--- START EXTRACTED MATERIAL ---
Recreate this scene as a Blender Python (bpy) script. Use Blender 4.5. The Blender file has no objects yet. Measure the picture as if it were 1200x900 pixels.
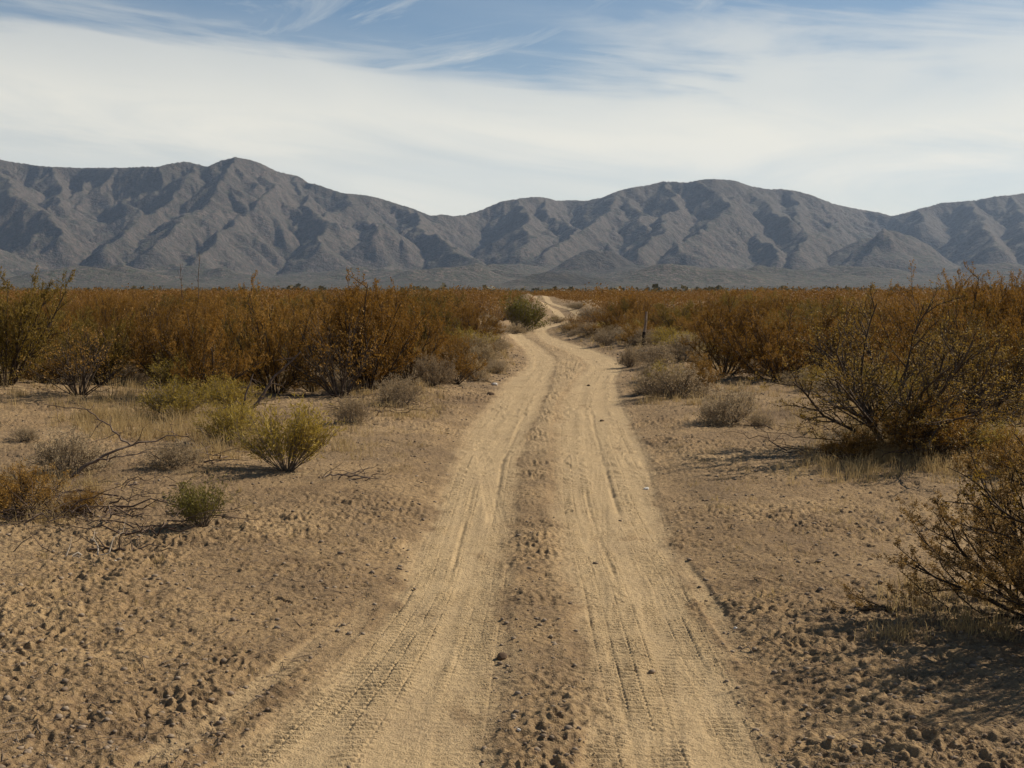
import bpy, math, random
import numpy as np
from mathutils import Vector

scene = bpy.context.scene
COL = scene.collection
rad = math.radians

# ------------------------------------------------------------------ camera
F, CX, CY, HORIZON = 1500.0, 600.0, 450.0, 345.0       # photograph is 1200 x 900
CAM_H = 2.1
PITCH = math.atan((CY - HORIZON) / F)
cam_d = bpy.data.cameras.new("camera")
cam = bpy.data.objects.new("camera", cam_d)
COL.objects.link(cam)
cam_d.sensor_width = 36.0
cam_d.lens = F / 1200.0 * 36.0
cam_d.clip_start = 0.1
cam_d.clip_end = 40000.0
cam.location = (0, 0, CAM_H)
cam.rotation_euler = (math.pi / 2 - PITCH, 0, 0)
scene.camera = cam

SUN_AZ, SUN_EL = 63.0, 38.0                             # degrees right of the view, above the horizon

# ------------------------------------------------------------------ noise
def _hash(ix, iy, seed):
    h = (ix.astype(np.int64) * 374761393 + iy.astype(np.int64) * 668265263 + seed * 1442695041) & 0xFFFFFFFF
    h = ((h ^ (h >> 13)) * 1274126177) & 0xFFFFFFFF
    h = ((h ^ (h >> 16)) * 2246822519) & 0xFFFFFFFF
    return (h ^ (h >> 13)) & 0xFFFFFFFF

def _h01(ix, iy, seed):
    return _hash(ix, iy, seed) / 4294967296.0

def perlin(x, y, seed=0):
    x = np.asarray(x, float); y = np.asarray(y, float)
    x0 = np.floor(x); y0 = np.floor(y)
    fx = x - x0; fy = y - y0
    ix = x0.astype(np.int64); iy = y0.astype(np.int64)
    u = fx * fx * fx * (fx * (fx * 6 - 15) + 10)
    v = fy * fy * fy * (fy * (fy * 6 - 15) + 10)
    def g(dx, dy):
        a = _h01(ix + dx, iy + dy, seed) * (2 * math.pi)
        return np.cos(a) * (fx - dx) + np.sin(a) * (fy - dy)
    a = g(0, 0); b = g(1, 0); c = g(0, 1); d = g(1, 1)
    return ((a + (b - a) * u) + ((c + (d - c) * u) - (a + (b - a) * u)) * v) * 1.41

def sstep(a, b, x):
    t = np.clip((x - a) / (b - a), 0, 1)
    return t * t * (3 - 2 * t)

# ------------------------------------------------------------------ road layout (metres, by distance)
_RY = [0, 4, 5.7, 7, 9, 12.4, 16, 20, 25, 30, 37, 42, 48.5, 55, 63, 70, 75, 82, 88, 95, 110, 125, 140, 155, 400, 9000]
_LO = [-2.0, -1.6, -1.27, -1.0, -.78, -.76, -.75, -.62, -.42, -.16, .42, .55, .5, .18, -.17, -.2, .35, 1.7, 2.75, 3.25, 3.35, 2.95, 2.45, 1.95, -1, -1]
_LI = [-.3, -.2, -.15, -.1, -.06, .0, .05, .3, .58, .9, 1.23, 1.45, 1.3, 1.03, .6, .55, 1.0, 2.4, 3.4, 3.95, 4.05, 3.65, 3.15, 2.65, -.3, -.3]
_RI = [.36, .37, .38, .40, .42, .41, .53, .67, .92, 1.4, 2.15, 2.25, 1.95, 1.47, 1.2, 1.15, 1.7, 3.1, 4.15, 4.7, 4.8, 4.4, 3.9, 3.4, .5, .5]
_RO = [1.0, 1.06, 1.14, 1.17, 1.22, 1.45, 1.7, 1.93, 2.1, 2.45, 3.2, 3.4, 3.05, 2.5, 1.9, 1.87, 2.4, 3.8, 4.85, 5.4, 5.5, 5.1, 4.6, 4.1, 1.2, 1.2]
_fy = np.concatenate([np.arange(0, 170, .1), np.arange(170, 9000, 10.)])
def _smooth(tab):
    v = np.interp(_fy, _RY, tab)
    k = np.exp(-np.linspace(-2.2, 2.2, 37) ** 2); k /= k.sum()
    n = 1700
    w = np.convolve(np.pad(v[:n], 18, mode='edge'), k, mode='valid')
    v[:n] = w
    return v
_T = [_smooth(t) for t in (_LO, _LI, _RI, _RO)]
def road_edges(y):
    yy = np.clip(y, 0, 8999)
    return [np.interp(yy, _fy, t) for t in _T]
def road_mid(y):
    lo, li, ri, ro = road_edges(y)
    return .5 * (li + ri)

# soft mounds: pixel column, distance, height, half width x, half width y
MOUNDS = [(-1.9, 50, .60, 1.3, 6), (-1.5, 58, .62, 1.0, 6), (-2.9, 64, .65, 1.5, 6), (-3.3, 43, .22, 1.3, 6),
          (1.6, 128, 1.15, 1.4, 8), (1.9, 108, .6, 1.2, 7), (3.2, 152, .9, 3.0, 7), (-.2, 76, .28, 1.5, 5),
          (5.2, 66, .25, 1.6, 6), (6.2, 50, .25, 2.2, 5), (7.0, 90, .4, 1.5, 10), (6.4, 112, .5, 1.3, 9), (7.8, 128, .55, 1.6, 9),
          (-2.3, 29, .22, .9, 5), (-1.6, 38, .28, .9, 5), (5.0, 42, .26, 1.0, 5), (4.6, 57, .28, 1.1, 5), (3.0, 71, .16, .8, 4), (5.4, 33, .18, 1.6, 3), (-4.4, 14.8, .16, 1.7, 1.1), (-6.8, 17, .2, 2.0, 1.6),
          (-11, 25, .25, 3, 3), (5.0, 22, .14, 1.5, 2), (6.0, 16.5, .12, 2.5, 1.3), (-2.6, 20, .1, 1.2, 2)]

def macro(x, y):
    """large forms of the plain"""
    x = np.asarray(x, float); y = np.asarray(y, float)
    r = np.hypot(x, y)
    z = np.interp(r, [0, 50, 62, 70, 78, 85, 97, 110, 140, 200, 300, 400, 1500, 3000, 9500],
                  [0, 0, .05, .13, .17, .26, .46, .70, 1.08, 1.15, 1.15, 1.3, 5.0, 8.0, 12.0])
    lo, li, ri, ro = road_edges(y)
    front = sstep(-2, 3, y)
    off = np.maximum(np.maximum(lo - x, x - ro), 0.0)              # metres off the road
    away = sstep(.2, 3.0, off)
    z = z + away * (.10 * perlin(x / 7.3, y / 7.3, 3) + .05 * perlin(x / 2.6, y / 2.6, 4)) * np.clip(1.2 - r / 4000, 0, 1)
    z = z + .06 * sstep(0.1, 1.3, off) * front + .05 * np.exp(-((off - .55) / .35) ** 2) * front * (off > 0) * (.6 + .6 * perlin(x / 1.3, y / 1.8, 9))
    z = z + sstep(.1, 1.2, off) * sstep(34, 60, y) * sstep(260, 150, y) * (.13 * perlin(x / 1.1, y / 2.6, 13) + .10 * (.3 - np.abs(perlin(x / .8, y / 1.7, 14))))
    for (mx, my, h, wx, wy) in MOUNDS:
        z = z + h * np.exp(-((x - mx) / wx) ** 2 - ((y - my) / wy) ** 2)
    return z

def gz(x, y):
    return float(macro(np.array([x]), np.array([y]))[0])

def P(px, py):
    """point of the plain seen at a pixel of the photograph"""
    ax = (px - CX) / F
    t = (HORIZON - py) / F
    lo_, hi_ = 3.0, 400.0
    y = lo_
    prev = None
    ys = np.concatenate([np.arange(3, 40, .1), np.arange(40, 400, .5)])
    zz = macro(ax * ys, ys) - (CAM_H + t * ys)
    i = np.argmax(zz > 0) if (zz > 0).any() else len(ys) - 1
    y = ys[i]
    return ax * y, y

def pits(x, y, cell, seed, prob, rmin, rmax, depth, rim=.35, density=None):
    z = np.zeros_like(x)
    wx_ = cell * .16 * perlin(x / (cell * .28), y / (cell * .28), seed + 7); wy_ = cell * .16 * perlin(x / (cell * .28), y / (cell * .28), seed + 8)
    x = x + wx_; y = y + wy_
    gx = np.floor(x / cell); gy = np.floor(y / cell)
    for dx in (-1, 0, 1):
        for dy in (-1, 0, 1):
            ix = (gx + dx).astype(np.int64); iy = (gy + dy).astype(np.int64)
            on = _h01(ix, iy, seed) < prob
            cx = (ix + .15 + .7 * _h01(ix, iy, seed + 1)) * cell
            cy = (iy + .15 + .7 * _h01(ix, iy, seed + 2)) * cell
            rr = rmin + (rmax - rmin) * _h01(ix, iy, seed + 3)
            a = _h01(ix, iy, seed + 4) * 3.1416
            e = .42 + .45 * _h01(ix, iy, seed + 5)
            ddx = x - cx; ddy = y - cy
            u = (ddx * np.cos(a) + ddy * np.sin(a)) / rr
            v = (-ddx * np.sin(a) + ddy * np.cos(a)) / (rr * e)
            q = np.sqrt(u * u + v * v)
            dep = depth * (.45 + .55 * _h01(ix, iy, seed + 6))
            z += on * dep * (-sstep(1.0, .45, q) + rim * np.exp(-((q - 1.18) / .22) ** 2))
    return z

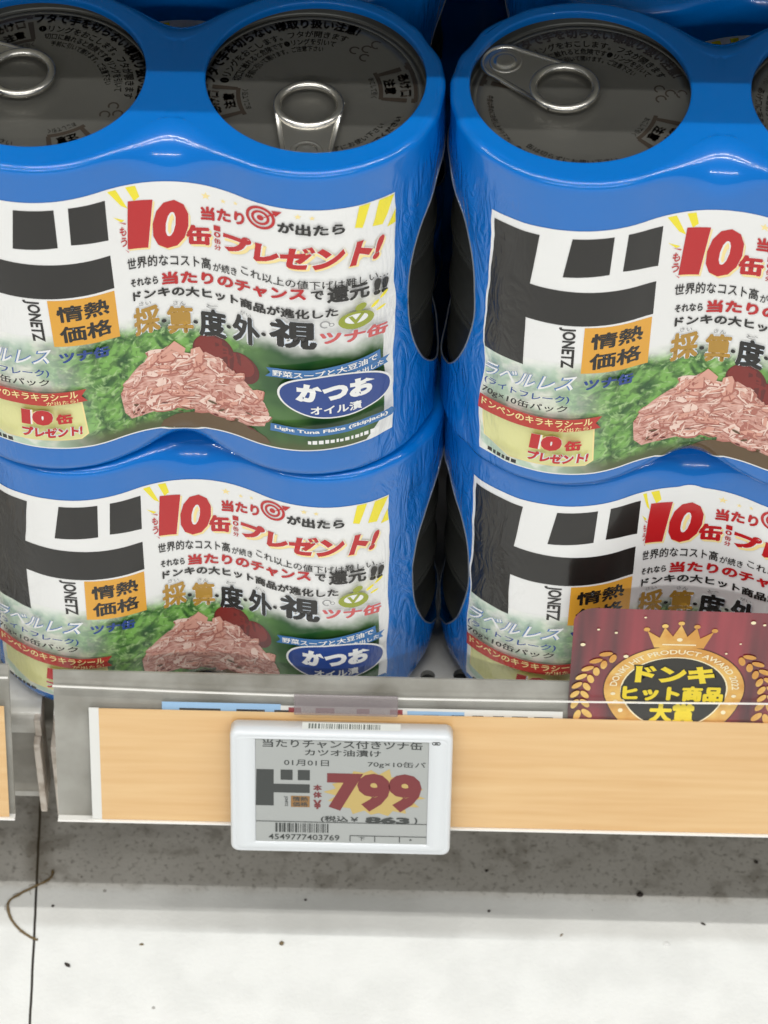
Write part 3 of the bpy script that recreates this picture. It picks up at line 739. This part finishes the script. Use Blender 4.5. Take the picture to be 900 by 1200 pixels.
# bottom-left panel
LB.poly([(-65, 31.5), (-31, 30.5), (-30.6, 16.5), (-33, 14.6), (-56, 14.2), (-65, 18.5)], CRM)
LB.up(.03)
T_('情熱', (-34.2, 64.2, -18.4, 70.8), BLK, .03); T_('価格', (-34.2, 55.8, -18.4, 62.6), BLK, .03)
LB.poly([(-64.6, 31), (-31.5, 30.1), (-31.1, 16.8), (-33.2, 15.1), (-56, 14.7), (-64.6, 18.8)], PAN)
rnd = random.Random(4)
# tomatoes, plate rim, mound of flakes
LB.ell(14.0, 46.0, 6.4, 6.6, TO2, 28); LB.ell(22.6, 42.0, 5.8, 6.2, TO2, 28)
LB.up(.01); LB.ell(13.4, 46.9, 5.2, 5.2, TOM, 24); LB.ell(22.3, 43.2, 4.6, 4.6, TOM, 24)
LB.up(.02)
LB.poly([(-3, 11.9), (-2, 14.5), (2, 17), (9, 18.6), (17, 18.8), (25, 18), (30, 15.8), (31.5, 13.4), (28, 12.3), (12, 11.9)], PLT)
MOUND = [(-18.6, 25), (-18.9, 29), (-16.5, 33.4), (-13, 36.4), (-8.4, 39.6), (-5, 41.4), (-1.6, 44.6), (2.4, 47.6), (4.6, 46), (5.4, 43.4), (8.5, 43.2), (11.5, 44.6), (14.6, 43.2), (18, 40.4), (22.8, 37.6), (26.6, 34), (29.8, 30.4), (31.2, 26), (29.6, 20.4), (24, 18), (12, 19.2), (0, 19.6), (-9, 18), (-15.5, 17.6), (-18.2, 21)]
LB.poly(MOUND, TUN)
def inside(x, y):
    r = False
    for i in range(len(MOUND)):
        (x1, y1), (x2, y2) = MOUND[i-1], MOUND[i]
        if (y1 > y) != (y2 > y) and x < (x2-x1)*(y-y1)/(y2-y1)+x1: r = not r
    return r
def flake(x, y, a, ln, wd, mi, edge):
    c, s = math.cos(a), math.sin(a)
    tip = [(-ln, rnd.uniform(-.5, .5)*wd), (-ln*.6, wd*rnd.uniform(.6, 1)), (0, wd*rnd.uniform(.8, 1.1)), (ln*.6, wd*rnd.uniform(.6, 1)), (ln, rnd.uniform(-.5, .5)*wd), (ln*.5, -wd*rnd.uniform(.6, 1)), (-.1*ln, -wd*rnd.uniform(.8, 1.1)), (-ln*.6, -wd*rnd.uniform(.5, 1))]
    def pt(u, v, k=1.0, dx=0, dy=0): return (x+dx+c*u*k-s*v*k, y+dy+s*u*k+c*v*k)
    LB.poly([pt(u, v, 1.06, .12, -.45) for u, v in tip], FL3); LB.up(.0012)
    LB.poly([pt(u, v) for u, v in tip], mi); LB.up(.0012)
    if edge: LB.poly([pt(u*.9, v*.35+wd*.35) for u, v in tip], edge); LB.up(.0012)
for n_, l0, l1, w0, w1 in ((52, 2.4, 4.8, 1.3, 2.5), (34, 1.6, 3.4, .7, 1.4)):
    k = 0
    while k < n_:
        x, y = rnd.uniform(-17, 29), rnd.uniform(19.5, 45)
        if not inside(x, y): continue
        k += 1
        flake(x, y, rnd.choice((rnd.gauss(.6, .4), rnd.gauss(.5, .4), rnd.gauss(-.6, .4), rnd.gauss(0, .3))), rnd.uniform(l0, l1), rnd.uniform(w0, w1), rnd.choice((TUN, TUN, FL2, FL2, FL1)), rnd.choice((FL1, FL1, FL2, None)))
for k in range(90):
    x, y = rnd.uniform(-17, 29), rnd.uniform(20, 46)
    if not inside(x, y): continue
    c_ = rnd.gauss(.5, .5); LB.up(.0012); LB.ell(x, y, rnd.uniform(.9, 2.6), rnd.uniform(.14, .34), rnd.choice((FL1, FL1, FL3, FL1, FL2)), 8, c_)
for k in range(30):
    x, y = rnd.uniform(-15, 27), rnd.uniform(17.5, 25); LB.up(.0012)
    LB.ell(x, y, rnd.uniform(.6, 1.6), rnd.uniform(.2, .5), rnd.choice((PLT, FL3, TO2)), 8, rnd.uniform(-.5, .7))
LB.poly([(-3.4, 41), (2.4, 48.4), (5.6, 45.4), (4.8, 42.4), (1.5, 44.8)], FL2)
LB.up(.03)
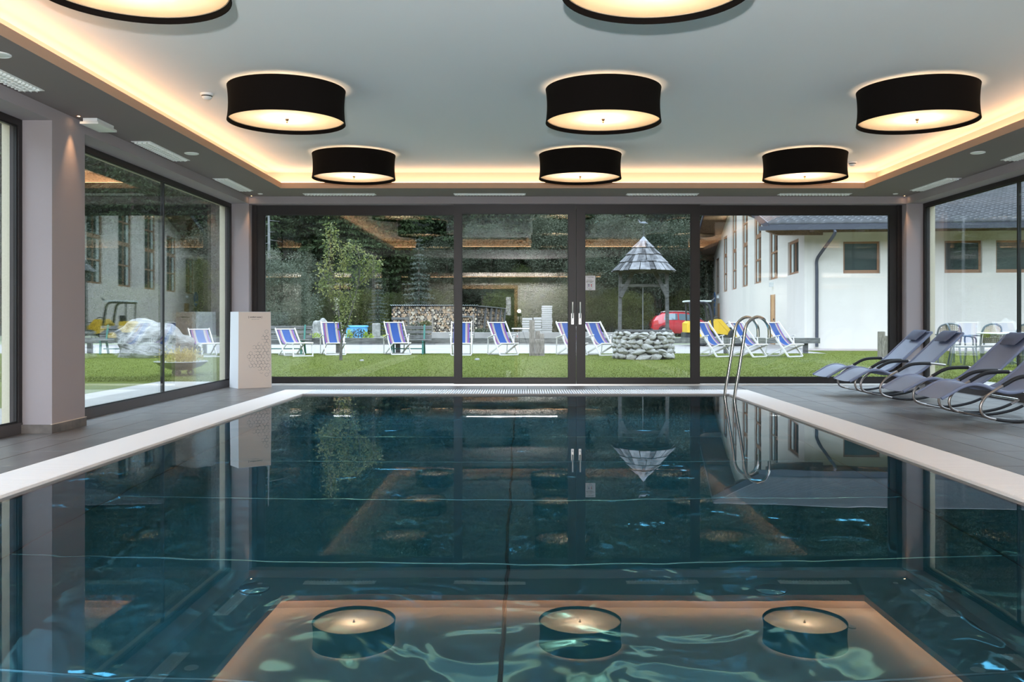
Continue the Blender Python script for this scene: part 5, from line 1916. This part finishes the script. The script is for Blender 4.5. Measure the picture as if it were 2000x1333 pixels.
--- END EXTRACTED MATERIAL ---
EXERCISE DESCRIPTION —
From the top of the listing above, repeat each line exactly until you reach the line containing "scene.camera = cam", and repeat that one too. Leave the pictures out.

ANSWER BELOW —
Recreate this scene as a Blender Python (bpy) script. Use Blender 4.5. The Blender file has no objects yet. Measure the picture as if it were 1200x900 pixels.
import bpy, math, random
import numpy as np
from mathutils import Vector

scene = bpy.context.scene
COL = scene.collection
rad = math.radians

# ------------------------------------------------------------------ camera
F, CX, CY, HORIZON = 1500.0, 600.0, 450.0, 345.0       # photograph is 1200 x 900
CAM_H = 2.1
PITCH = math.atan((CY - HORIZON) / F)
cam_d = bpy.data.cameras.new("camera")
cam = bpy.data.objects.new("camera", cam_d)
COL.objects.link(cam)
cam_d.sensor_width = 36.0
cam_d.lens = F / 1200.0 * 36.0
cam_d.clip_start = 0.1
cam_d.clip_end = 40000.0
cam.location = (0, 0, CAM_H)
cam.rotation_euler = (math.pi / 2 - PITCH, 0, 0)
scene.camera = cam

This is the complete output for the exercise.